COLUMN

2018.06.01小林 勝司

若者と未来予測

2月よりHRIの一員となりました小林勝司と申します。どうぞ、宜しくお願い申し上げます。

未来社会を予測するヒントは、今の若者たちの姿に隠されている。何故なら、10年後、20年後、30年後の社会の中核を担うのは紛れもなく彼らだからだ。

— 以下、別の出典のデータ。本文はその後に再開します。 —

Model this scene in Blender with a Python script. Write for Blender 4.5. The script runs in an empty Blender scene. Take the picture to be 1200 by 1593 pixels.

とある調査によれば、ミレニアル世代(1975年~1990年初頭生まれ)やZ世代(1990年後半~2000年生まれ)と呼ばれる若者たちは、概ね「今を楽しみたいセルフィッシュ派」と「社会の役に立ちたいエシカル派」に分類されるのだという。その要因として、幼少の頃からインターネットやSNSを通じさまざまな社会課題を直視してきたことや、就職氷河期など景気の低迷を実感してきたことによる強い危機感が挙げられている。彼らは、いつ何が起きるか分からない、いつ死に直面するか分からないという通念を抱いており、その為、「生きているうちに自分のやりたいことをやっておきたい」と志向する層と「生きているうちに社会の役に立ちたい」と志向する層に2分化するらしい。私は、未来社会の牽引力となりうるのは、後者の「社会の役に立ちたいエシカル派」ではないかと考える。

理由は二つある。一つは、エシカルな意識は、グローバル社会が抱えるさまざまなパラドックスを解消する重要要素になり得ると考えるからだ。グローバル化が加速するにつれ、マクロレベルでのパラドックスはますます顕在化していく。政治的には、経済はますますオープンになるが、外交レベルでは国益を守るためにむしろ閉塞感が増していく。経済的には、さまざまな経済統合は進むが、国家間や地域間での経済格差はむしろ拡大していく。社会的には、グローバル化により普遍的な文化が生まれていくが、それに対抗するかのように伝統文化を重んじる動きが活発化する。いずれのパラドックスを解消するにしても、個々人が、倫理的、道徳的な意識を持つことは必要不可欠である。そう考えると、「社会の役に立ちたいエシカル派」の存在意義は、今後、ますます高まっていくことだろう。

二つめは、若者たちの「エシカルなこと=クールなこと」と捉える感性が、利他的な文化を醸成し得ると考えるからだ。景気の低迷を原風景とする彼らの価値観は、利益を追及することよりも、持続可能性の高い社会を望む傾向が強い。とりわけ、米国のミレニアル世代においては、お金やステータスを追求するライフスタイルから離れる傾向が顕著のようだ。しかも、インターネットやSNSを通じて人間関係を機能的に使い分け、多様性や個性を重んじる彼らは、人権や性別への偏見が少ない。また、消費行動においても、たとえ知名度の高いブランド品であったとしても、環境を破壊する素材で製造されているのであれば買え控えするなど、他者への見せびらかしを目的とした顕示的消費よりも、シェアリング、フェアトレード、クラウドファンディングといった利他的な消費行動を好む。恐らく、こうした価値観は、これからの社会全体をより高次元な欲求へと底上げしていくに違いない。

未来予測には、ありうる未来と、あるべき未来が存在する。ありうる未来とは、社会情勢の急変、経済の浮き沈み、テクノロジーのエクスポネンシャルな進化など、不確定な要素に基づく未来を指すが、一方、あるべき未来とは、あくまでも人間が倫理的、道徳的、哲学的なコンテクストを創造し、能動的に生み出す未来を指す。確かに、10年後、20年後、30年後の未来社会の中核を担うのはミレニアル世代やZ世代ではあるが、彼らの価値観形成に多大な影響を及ぼすのは、他世代である我々である。そう考えると、日々の自分自身の言動や行動は未来につながっていると考えることができ、自分自身が未来を創り出していると言って過言ではない。そんなこと日々感じなら、社会の役に立つ未来を予測して参りたい。